In the same way, we ought to live
as citizens of our government in such a way that we do not bring dishonor to
the gospel. We may not agree with
everything it does; we may feel that we have been wronged by this or that
law. But, according to our Lord and his
apostles, we must obey our leaders. We
must give them no reason to reject the gospel because we are lawless.
That doesn’t mean that there
aren’t times when Christians can legitimately work to reform a bad and corrupt
government. But, like Dr. King, we must
do so in a way that is consistent with gospel of Jesus Christ. We must always do so through lawful
means. And we must do so with the glory
of our Lord paramount in our minds – even more paramount than our own
rights.
Finally, Jesus extends this
teaching with the words: “Give to the one who begs from you, and do not refuse
the one who would borrow from you.” As
we’ve been pointing out, our Lord’s teaching is that when something is taken
from us – our dignity, property, freedom – we are not to respond with evil in
our hearts but are called to meet evil with good, hate with love. But here, nothing is being taken from
us. Someone is asking us to give them
something. Jesus says that we are not to
shut our hearts to them but are to give.
But again, this is just another
application of the overall principle of denying ourselves for the sake of
others. And again, we are not meant to
apply this verse with a forced literalism that leads to stupid scenarios. Jesus is not asking us to give money to a person
who is obviously going to go spend it on drink.
He is not commanding us to support professional beggars. Rather, he is telling us to be generous and
to create gospel roads into people’s lives by giving to them in their time of
need. After all, is this not how God
relates to us? Is this not what prayer
is all about? We beg of God in prayer,
and he gives to us –freely, and over and over again, thank God!

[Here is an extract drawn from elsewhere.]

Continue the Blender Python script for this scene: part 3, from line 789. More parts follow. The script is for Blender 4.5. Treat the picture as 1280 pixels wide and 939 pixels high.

Will you be like Christ? This is what this passage is asking of
you. You claim to be the recipient of
grace freely and lavishly given. Well
then, will you not show it to others? As
the apostle John points out, how can you claim to love God whom you have not
seen and then not love your brother whom you have seen? And how can we not want to show grace to the
lost when God has shown it to us?
There is no better way to pave a
gospel road into someone’s heart than by showing good in the face of evil. People may argue with you about the gospel,
but no one can argue with this kind of love.
May God work such a love into the hearts of each of us!
[1]
From What I Believe, by Tolstoy. Qtd. in John Stott, The Message of the Sermon on the Mount, p. 108.